To criticize is to make statements about your spouse’s character based on his/her conduct or behavior. When you criticize your partner, you do so in a way that implies something is inherently wrong with him/her, usually in the form of an unnecessary verbal attack. Common examples are beginning a statement with “you never…”, “you always…”, and “why are you so…” Criticism is not constructive advice about a bad habit or annoying behavior. Rather, it is meant to make your spouse feel small, hurt, and rejected. Complaining to your spouse about a specific issue can be healthy, but criticism does nothing more than attack a his/her personality or character, i.e., who a person is.

For example, a critical wife might verbally attack her husband about leaving his dirty socks around the house. She insists on knowing why he is always so dirty and lazy rather than respectfully requesting he acknowledge and correct his conduct. Criticism is only constructive when you carefully choose your tone and words. A healthy way to correct criticism is to morph it into a specific complaint; “X happened, which made me feel Y, so I need Z.”

Criticism elicits a defensive response from your partner and sets the tone for an argument. It might surprise you that criticizing a spouse has a negative effect on both parties. The criticizer often feels unheard, and both spouses begin to feel badly above themselves when around the other. The criticized partner might want to withdraw from interaction entirely.

Criticism can result in an endless cycle of attacking met by defensiveness. This behavior eventually creates a noticeable amount of disconnect and distance in a relationship. Sometimes referred to as the first horseman, criticism is the first behavior a couple will use in conflict. Criticism is also known to pave the way for the most ominous of The Four Horsemen: contempt.

Contempt

Contempt is a deadly combination of anger and disgust. It involves any statements or behaviors that assert superiority to a spouse. Contempt is much more destructive than temporary distaste or general frustration. It means you look down on your spouse—someone you once considered an equal partner.

A contemptuous spouse is more concerned with conveying feelings of disgust and superiority than trying to understand his/her spouse. This makes the attacked spouse feel disliked and misunderstood. He/she is stripped of a safe space in the relationship. Dr. Gottman labels contempt “the kiss of death” in a relationship because, he claims, it comes down to a superiority complex. The contemptuous spouse has closed him/herself off from the other’s needs and emotions, and eventually stops empathizing with or trying to understand his/her spouse’s perspective

How do you know if you are exhibiting contempt in your marriage? If you have known yourself to roll your eyes, sneer, make jokes or use sarcasm at your spouse’s expense, or show blatant disrespect for your partner, you might be a contemptuous spouse. If you are emotionally closed off to your spouse, you are displaying contempt. Additionally, if you find you have begun feeling better than, smarter than, or more intellectually or emotionally superior to your spouse, or if you see his/her opinions as invalid. You have probably also begun dismissing your spouse, or worse, emotionally abusing him/her. You might not have even noticed.
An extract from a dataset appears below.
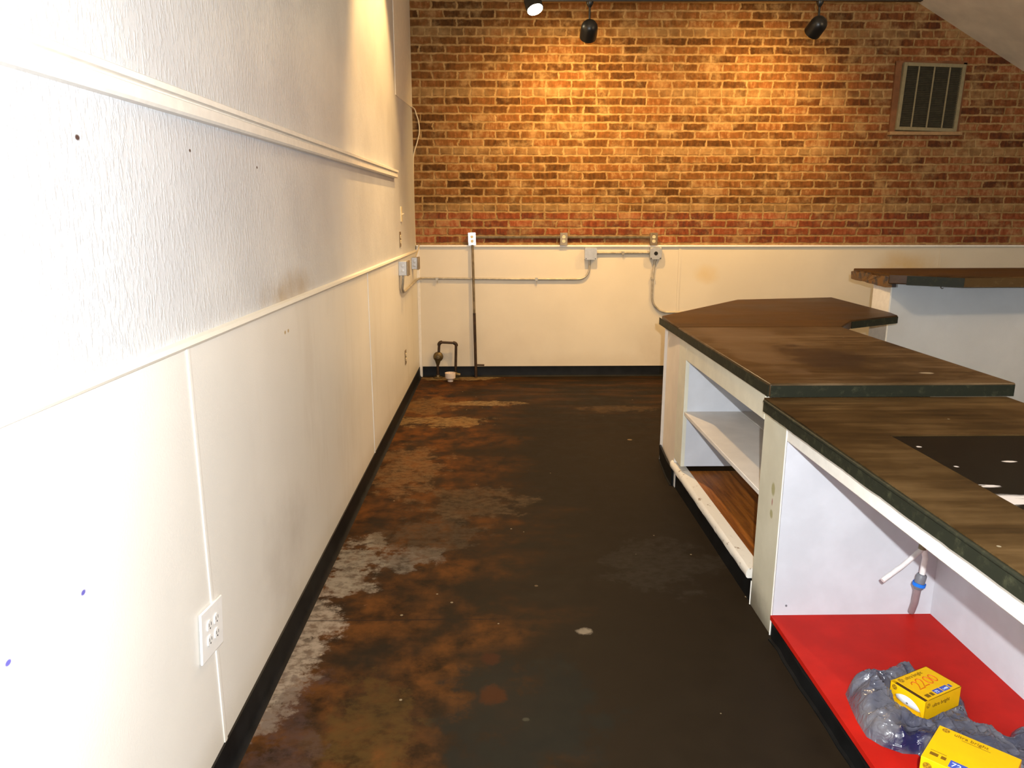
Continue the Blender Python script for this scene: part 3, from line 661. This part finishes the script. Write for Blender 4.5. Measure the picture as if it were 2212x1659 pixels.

It is essential to completely eliminate contempt. A marriage cannot survive without appreciation, tolerance, and respect.

Defensiveness

Defensiveness is attempting to shield yourself from and ward off a perceived attack. While this might not seem so menacing to a relationship, the biggest problem with defensiveness is that it causes you to tune out what your partner is saying. Becoming defensive is natural and easy when confronted with conflict, especially when you think you have been wrongly accused or misunderstood. However, defensive strategies are rarely successful.

A defensive partner regularly plays the victim, blames others (often the spouse), and makes excuses in uncomfortable situations. An example of common defensive behavior is being the first to say, “it wasn’t my fault!” Failing to take responsibility inflames already-negative communication and fuels a bad exchange. You could be guilty of defensiveness if you consistently play the victim instead of listening to or working with your spouse—even when your partner is criticizing you.
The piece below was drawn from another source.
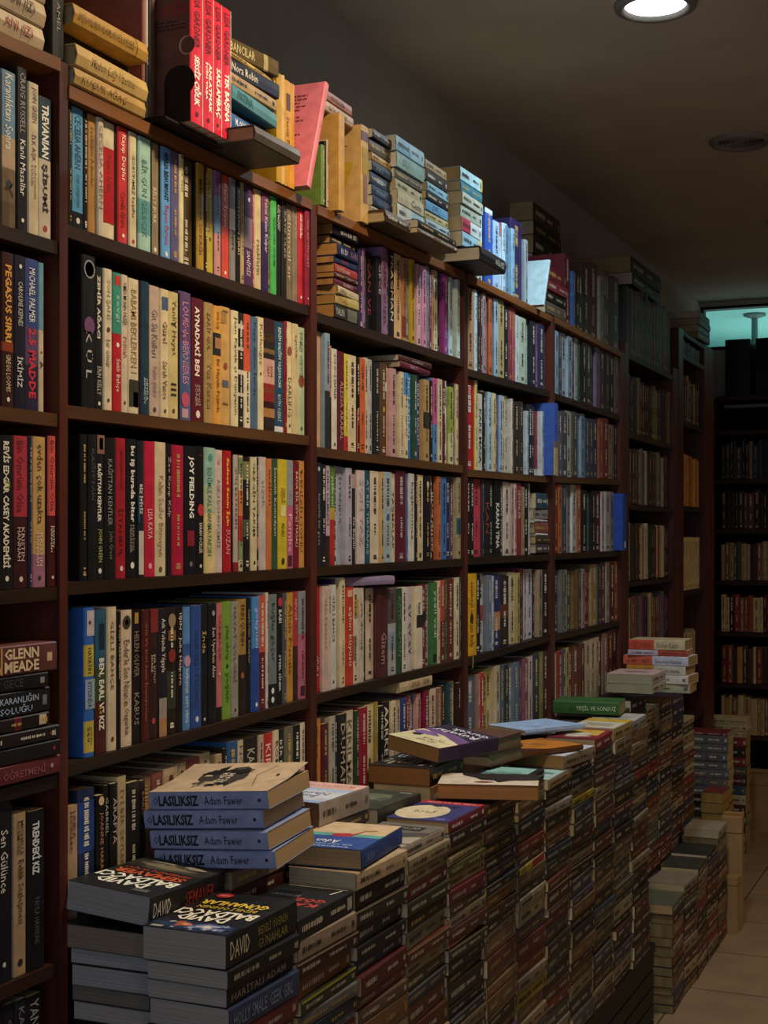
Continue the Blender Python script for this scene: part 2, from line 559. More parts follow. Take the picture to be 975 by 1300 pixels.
A[5] = '''-4,141416,1010; 14,15161a,1015|T Sen Gülünce,0.15,0.5,d0cbc0|O 0.9,b9b3a8,0.2; 18,1c2740,1020; 35,a38768,1031|T MICHELLE/RICHMOND,0.05,0.26,3a2c22|T Evlilik Sözleşmesi,0.29,0.68,2c2018|O 0.92,2a2018,0.3; 57,121317,1028|T *TRENDEKİ KIZ,0.07,0.4,d2d4d6|T PAULA HAWKINS,0.55,0.84,4c5058'''
for k, sh in ((1, S1), (2, S2), (3, S3), (5, S5)):
    row('A', k, CB, sh, -14 if k in (1, 3, 5) else 1, BASES['A', k], A[k], gain={1: 1.15, 2: 1.2, 3: 1.2, 5: 1.3}[k])

B = {}
B[1] = '''92,15120f,116; 107,5b9cc4,118|B 0.86,1,16181c|T CECELIA AHERN,0.06,0.5,24486a|T seni seviyorum,0.55,0.82,3a6a8c|O 0.93,d8d4c8,0.25; 113,0f0e0d,121; 123,b08246,125|T Sevdiğim Adamlar,0.1,0.6,6a4a24; 131,c9bca6,130|T CECELIA AHERN,0.06,0.9,8a7c68;
147,d6c8a6,133|B 0.22,0.86,b3202c,0,0.92|T Kendine İyi Bak,0.28,0.6,6a1a1c|L cream paperback with a long red panel; 149,1c2a20,140; 161,c8363a,143|T Kayıp Düşler,0.06,0.46,f0e6d6|T Cecelia Ahern,0.55,0.86,8a2024|O 0.93,f0e0d0,0.2; 163,3a1a16,148; 173,d3c5a0,150|T GÖRÜNMEZ keşifler,0.2,0.75,5a4a38|O 0.95,b0202c,0.25; 175,3a4a40,152; 191,9cc0b2,153|B 0.55,0.85,5f9c9c|T BİR GÜN GELECEK,0.2,0.88,4a7a72; 192,2a2420,160;
203,8d7a5f,164|T BİLLY BÜRK,0.4,0.72,d8ccb2|O 0.95,e0d6c4,0.25; 204,1c1814,170; 216,5f9bd0,171|T *MARIA BEAUMONT,0.05,0.48,1a2c48|T Bayan Fırtına,0.52,0.88,b83a4c|O 0.96,d8d4d0,0.25|L sky blue paperback with black and red lettering; 227,5c557c,177; 233,d8cc9a,187|T çok özel,0.1,0.9,7a6c40|O 0.02,2a2c5a,0.3; 249,4a3a20,188,0.8|B 0.8,0.9,6a5a38,0.1,0.5|L wide olive brown book set back; 250,1a140e,196;
259,b0892f,194|T MANOLYA SOKAĞI,0.15,0.85,5a4010; 263,3a1710,197; 272,b9a83a,200|T Göl İnsanları,0.1,0.6,6a6018|O 0.67,5a5014,0.25; 280,8a5d94,206|B 0.24,0.6,6f93b4|B 0.6,1,c98e88|L striped paperback in purple, blue and pink; 281,2a1414,207; 292,d24a38,208|T Kayıp İyiyim,0.08,0.5,f2e2d0|O 0.94,f0e0d0,0.18; 299,8a8580,215|B 0.3,0.5,d6d0c8|T Azize,0.5,0.7,2c2824; 305,17130f,217|T DÜNYANIN SIRRI,0.1,0.85,c9b388; 310,b49868,219;
321,4c2c50,222|B 0.32,0.62,8a7484|T SAHİPSİZ,0.65,0.9,d8c8d0|O 0.14,e0d8e0,0.2; 324,a02550,227; 332,cdb98c,231|T renklerin,0.5,0.85,6a5636; 341,33234f,236|B 0,0.3,6d3f58|T Yalnız Kalan Kulpar,0.05,0.6,d8c8dc; 344,a98c58,240; 351,4fb357,241|T YEŞİL GİBİ SEVDİM,0.2,0.7,1f5a28; 358,15140f,243|T Tekrar Aşıklar / Lisa Martin,0.06,0.9,e8e0d0; 364,221c18,247|T KAYIP ÜLKE,0.1,0.6,9a9080; 372,7c6c50,248|T ölümcül sır,0.1,0.8,c4b48c; 378,857664,251|T bir yaz,0.1,0.6,b5a890;
384,bb2b33,256|T *ACİL DURUM/*NIK STAUBE,0.06,0.86,f2e4d8|O 0.93,e8d8cc,0.25; 391.4,8c2038,256,-0.6|T KALBİMİN SESİ,0.1,0.6,c07a80|O 0.93,d8b0b0,0.2|L crimson paperback pressed against the post'''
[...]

Other defensive behaviors are repeating yourself, thinking only of what you want to say without listening to your spouse, and “yes-butting”. One way to successfully curb defensive behavior is to take responsibility for your role in difficult situations. Try listening to your spouse’s critique and taking accountability.

Stonewalling

It is normal for spouses to call timeouts or to take time alone to collect their thoughts or to calm down after an argument. Stonewalling—or simply, unresponsiveness—is different. When you stonewall, you are refusing to cooperate or communicate, dismissing your spouse, and refusing to consider his/her perspective. A “stonewaller” shuts him/herself off to a spouse and completely withdraws from interaction. The stonewalled spouse is left unheard and frustrated, and the stonewalling spouse is burdened with having been confronted with presently-unresolved issues.
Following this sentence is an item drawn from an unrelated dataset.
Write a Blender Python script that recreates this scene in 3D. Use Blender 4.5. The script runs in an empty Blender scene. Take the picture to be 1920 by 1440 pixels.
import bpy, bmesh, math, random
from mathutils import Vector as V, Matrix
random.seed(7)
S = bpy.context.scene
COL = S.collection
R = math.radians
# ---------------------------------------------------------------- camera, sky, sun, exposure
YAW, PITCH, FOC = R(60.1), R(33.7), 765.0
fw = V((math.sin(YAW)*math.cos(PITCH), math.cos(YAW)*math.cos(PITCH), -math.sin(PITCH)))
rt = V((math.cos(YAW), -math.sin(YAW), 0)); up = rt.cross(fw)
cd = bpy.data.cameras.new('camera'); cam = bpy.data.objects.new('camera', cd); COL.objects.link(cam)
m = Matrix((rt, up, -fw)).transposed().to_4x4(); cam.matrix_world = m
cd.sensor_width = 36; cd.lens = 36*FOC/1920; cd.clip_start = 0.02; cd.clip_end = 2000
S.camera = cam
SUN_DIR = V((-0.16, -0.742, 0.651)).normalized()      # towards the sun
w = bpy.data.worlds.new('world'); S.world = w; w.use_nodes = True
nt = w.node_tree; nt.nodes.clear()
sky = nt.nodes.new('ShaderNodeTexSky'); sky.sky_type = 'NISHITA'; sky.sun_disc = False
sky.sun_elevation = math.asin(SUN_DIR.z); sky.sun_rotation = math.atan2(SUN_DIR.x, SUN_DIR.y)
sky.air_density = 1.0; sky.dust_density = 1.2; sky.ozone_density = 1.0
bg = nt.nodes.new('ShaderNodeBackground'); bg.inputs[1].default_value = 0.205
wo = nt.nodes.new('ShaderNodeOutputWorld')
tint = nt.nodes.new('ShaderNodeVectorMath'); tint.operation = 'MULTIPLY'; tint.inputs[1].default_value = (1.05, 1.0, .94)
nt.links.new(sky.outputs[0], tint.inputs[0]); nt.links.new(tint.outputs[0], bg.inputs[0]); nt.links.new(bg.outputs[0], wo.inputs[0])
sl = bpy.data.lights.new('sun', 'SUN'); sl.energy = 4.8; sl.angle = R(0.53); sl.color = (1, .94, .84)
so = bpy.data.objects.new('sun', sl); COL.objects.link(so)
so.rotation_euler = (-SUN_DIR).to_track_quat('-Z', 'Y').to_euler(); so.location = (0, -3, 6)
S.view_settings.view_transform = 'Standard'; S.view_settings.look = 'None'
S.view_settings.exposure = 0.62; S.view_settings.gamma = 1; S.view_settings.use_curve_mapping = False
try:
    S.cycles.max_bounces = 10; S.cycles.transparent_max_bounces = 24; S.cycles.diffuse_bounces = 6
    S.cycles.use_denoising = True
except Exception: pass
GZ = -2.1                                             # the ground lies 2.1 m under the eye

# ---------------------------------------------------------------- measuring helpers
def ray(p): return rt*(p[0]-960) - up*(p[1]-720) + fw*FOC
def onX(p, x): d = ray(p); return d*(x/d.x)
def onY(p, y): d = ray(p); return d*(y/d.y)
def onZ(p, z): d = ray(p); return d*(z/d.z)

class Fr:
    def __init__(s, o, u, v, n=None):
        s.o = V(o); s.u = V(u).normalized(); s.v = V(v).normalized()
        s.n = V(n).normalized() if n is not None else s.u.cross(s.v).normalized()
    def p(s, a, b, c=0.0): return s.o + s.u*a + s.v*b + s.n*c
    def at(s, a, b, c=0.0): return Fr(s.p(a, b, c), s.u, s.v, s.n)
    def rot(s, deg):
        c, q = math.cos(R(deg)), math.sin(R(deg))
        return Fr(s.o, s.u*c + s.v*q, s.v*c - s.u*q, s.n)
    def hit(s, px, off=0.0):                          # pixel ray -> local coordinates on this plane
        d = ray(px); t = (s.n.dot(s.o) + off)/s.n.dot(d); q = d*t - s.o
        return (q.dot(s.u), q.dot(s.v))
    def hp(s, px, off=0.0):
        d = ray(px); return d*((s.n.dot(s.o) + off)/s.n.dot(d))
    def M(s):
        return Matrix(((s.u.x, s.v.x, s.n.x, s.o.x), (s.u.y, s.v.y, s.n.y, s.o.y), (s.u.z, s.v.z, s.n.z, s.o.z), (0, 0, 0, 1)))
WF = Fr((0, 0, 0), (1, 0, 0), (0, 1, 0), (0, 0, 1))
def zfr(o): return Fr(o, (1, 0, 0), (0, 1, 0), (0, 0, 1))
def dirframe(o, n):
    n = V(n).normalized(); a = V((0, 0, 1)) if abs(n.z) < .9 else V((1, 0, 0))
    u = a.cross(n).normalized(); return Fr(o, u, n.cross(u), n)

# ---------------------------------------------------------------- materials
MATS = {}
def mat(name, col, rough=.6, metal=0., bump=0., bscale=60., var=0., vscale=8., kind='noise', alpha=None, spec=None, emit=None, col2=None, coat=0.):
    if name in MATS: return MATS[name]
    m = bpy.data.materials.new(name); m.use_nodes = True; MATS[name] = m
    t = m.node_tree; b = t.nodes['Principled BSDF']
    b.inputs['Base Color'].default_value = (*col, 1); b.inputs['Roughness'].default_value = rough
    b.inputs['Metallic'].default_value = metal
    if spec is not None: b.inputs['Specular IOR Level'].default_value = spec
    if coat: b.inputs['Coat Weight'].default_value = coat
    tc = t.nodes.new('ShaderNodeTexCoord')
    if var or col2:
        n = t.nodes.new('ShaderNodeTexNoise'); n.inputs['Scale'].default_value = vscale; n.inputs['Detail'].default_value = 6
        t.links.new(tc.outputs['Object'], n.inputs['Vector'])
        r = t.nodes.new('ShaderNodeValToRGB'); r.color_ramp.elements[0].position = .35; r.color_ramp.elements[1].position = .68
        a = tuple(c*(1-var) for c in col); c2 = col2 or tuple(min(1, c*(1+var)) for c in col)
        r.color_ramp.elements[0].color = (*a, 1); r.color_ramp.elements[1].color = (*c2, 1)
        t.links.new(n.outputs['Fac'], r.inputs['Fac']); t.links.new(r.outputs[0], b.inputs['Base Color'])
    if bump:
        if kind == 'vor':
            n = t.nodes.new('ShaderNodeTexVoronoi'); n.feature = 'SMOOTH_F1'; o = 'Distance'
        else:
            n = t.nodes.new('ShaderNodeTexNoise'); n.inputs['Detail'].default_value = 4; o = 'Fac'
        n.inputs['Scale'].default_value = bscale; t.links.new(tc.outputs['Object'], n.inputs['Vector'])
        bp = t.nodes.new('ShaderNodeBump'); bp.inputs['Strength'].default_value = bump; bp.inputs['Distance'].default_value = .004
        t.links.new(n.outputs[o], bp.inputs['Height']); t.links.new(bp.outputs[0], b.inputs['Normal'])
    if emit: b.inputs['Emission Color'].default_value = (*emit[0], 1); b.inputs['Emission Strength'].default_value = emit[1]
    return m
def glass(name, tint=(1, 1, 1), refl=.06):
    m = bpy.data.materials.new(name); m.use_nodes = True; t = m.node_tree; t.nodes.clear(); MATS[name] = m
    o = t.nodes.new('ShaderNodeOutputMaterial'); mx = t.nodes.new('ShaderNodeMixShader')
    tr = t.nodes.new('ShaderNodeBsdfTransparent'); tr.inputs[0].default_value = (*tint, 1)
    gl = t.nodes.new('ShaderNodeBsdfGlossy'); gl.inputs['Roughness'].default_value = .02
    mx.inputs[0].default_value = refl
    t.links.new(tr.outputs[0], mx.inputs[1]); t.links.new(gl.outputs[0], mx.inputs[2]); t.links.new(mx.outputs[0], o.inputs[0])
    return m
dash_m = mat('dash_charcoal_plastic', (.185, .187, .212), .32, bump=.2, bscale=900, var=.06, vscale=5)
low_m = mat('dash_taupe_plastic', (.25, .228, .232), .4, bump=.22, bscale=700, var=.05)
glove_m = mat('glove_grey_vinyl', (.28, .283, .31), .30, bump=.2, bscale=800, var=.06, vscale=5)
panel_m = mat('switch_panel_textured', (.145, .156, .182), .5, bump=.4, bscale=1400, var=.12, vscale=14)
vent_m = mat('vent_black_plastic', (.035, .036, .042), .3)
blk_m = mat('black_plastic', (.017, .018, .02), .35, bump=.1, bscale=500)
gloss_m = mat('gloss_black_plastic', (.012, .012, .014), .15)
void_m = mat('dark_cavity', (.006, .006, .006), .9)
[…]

A common example of stonewalling in today’s world is when a person pulls out his/her phone and begins texting or browsing in the middle of an argument with a spouse. Other examples include simply walking out of the room or ignoring a spouse as soon as things get heated or conflict is imminent.

Blocking off communication when faced with an argument might not seem that damaging compared to more overt behavior like criticism or contempt. However, stonewalling can be just as lethal to a marriage because it prevents a couple from working through a contentious issue. If you stonewall regularly, you are removing yourself from the relationship rather than trying to work on it. No couple likes to argue, but communication—no matter how uncomfortable or intense—leads to positive solutions.

What Now?

All marriages have some degree of these characteristics, so if you and your spouse don’t have a “perfect” relationship, don’t despair. Where you have to take heed is when several of the above behaviors are present, or when one is unyielding. It’s when your marriage sees more negative behavior than positive that you might have reason for concern.

If you are realizing that these styles of communicating are prominent in your relationship, it is never too late to implement more effective ways to communicate. Learning how to reduce or eliminate these behaviors will allow your marriage to emerge stronger than ever. Realizing that certain behavior is hurting your marriage is the first step to righting it.